California will phase out mylar balloons by 2031 because their metallic nylon foil shells have a tendency to cause blackouts and spark wildfires when they float into power lines. That’s good, but now California legislators should consider placing restrictions on the use and release of latex balloons. The balloon industry markets latex rubber balloons as biodegradable, but studies have found that they don’t break down in the ocean. Furthermore, the strings attached to balloons are generally plastic. This makes them single-use trash in the same way that grocery bags and straws are, and releasing them into the environment is littering.

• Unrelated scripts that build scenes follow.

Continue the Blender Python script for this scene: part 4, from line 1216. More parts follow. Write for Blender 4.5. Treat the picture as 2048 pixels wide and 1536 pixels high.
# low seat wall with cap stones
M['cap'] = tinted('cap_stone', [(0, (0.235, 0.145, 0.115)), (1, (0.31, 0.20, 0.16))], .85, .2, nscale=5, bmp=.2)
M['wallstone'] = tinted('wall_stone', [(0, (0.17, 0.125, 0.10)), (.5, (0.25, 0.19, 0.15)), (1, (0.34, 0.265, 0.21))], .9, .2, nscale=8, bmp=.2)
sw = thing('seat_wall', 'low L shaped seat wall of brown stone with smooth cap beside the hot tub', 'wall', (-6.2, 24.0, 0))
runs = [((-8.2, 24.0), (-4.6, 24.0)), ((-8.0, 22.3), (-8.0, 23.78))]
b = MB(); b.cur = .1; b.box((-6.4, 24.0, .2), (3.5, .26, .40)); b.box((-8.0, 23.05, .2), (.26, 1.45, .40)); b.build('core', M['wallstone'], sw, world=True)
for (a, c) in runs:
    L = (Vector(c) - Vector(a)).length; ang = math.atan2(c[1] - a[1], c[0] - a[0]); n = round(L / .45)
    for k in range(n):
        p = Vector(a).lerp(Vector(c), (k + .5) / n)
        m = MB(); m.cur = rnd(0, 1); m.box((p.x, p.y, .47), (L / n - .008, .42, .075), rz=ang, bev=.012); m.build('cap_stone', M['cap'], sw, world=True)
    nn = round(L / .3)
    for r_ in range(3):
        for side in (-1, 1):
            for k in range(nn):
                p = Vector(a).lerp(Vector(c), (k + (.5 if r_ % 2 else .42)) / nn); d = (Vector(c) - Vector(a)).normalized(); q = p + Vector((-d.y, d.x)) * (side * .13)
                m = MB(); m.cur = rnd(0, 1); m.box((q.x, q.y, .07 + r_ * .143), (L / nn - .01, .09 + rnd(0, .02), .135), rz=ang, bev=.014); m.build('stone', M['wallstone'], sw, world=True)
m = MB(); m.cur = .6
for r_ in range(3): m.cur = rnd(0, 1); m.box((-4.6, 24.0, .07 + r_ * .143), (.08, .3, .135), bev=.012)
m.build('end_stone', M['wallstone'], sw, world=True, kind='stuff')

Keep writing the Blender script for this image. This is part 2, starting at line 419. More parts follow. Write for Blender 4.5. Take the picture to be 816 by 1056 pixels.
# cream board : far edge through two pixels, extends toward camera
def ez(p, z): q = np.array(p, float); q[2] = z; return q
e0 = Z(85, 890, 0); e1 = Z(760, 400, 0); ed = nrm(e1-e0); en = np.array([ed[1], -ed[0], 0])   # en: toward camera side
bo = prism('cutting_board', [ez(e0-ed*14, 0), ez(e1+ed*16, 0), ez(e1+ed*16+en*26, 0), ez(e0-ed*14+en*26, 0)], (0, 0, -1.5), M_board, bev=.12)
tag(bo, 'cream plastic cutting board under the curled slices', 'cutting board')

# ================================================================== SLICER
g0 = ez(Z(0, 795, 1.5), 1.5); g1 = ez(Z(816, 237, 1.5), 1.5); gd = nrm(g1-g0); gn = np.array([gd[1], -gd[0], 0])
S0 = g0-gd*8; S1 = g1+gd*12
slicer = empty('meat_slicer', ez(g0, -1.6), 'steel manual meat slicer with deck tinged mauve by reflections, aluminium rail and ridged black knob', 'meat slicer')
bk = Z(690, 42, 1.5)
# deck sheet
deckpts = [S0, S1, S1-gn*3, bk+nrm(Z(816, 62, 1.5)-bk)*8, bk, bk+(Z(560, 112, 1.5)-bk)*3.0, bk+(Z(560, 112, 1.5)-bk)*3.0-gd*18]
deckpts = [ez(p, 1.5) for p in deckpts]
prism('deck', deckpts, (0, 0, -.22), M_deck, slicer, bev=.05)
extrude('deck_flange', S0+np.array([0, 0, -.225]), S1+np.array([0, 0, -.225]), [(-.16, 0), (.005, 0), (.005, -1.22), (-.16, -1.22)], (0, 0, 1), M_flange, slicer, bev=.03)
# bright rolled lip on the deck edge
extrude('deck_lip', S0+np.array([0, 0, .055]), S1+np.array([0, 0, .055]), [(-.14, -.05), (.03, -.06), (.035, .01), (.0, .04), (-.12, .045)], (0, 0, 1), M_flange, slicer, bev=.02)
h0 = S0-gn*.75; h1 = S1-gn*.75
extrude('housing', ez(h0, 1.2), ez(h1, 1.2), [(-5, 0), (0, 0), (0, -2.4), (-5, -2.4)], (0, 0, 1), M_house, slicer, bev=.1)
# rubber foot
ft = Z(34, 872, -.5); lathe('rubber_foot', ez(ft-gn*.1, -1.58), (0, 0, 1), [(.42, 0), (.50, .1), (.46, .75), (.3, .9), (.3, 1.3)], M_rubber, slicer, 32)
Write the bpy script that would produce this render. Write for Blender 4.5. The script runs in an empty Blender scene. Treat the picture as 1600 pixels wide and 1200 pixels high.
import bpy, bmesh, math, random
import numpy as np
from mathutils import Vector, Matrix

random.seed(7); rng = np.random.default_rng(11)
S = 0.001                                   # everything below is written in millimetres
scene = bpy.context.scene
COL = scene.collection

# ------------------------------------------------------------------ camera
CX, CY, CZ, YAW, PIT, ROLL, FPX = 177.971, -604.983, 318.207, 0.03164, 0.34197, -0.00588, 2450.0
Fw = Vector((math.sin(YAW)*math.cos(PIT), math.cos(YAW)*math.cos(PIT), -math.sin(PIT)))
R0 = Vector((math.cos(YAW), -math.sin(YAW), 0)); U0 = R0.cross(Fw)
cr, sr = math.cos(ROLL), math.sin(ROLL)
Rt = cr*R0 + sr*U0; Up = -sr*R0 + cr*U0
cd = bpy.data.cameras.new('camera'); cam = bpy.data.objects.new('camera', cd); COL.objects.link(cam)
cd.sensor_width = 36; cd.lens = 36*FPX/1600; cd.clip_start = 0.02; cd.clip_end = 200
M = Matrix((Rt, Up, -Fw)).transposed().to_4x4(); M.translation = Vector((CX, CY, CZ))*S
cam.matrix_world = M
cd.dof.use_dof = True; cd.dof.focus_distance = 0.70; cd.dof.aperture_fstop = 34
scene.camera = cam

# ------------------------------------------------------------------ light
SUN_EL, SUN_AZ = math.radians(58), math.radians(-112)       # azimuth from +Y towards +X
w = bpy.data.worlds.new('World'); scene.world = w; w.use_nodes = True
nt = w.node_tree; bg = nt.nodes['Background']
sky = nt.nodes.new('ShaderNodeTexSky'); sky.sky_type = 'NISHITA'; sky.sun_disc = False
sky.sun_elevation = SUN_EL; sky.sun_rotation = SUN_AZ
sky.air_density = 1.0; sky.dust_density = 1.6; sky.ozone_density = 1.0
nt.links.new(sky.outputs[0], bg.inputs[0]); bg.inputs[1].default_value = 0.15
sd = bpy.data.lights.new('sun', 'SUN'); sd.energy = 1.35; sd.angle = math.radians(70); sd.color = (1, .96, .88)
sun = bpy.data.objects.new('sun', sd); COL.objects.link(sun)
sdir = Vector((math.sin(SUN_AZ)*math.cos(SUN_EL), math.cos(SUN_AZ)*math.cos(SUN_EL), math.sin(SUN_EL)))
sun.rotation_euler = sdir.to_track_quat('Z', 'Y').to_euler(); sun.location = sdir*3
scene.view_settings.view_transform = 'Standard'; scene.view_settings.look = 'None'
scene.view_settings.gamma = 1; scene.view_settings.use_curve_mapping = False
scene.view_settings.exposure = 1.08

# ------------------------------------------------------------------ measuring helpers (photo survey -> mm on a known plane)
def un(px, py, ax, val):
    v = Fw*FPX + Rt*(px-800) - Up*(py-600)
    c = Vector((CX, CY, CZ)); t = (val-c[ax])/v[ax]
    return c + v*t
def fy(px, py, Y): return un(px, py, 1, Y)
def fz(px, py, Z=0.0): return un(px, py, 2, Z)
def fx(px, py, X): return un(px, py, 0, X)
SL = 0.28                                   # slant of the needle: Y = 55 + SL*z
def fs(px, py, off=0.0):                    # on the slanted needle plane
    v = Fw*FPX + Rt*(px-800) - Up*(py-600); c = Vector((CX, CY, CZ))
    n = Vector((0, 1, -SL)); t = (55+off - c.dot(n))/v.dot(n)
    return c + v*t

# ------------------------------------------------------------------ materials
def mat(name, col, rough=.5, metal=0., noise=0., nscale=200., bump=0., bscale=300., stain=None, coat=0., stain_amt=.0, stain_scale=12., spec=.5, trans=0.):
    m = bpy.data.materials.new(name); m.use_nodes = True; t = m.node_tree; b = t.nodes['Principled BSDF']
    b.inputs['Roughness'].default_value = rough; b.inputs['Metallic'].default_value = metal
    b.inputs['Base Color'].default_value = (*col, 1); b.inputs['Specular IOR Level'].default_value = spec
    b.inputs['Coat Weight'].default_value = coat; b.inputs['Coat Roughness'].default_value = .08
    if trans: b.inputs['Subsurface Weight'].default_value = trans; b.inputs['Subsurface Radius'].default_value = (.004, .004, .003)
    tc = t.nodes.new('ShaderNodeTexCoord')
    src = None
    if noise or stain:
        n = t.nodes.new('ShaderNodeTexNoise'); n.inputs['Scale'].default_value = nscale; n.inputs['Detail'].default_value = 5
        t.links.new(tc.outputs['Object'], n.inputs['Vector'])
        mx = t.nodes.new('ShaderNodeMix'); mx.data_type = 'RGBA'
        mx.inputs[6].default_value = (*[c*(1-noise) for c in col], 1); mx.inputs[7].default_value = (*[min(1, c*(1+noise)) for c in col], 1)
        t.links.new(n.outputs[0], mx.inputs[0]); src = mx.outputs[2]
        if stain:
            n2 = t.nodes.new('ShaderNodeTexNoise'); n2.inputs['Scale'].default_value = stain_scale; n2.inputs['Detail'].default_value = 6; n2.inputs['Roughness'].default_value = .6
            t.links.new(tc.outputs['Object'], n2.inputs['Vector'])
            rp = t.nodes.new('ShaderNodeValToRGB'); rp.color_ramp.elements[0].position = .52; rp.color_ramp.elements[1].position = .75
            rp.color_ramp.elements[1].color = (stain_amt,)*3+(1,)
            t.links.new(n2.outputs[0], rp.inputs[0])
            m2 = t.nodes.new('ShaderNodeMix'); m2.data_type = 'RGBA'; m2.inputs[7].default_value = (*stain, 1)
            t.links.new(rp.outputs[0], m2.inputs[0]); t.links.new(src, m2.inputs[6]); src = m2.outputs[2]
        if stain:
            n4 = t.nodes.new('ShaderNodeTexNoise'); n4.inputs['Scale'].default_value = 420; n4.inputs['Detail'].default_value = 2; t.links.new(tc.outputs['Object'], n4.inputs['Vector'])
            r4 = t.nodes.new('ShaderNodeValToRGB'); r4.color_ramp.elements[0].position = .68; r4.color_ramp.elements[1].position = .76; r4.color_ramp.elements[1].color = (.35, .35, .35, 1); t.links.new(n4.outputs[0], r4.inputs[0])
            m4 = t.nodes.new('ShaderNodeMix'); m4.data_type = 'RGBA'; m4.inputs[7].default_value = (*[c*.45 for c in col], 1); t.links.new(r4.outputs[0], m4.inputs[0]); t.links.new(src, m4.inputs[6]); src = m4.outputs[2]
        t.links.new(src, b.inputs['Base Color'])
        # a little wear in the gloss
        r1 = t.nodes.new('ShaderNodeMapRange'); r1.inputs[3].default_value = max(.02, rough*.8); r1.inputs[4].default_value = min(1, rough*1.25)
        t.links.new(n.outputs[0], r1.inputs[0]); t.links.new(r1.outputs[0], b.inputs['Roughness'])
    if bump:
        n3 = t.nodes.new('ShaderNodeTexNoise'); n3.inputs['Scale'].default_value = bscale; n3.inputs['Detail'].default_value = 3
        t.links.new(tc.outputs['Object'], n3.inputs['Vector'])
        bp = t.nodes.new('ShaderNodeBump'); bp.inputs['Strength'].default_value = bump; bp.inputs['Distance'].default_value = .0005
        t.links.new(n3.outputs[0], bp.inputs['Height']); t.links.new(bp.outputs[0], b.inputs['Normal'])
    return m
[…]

Rich German, a Laguna Beach environmentalist and founder of Project O who proposed and pushed his city’s balloon ban, acknowledges balloons aren’t the only threat to the ocean. But he sees them as symbolic of the bigger problem of plastic trash, fishing lines and gear left in the sea to endanger the animals that call it home. He hopes that the bans will inspire humans to “rethink the way we look at plastic. When people say they throw things away — there’s really no away. There’s no such thing.”

He’s right. And until humans start realizing that, balloon and straw bans are the inevitable result.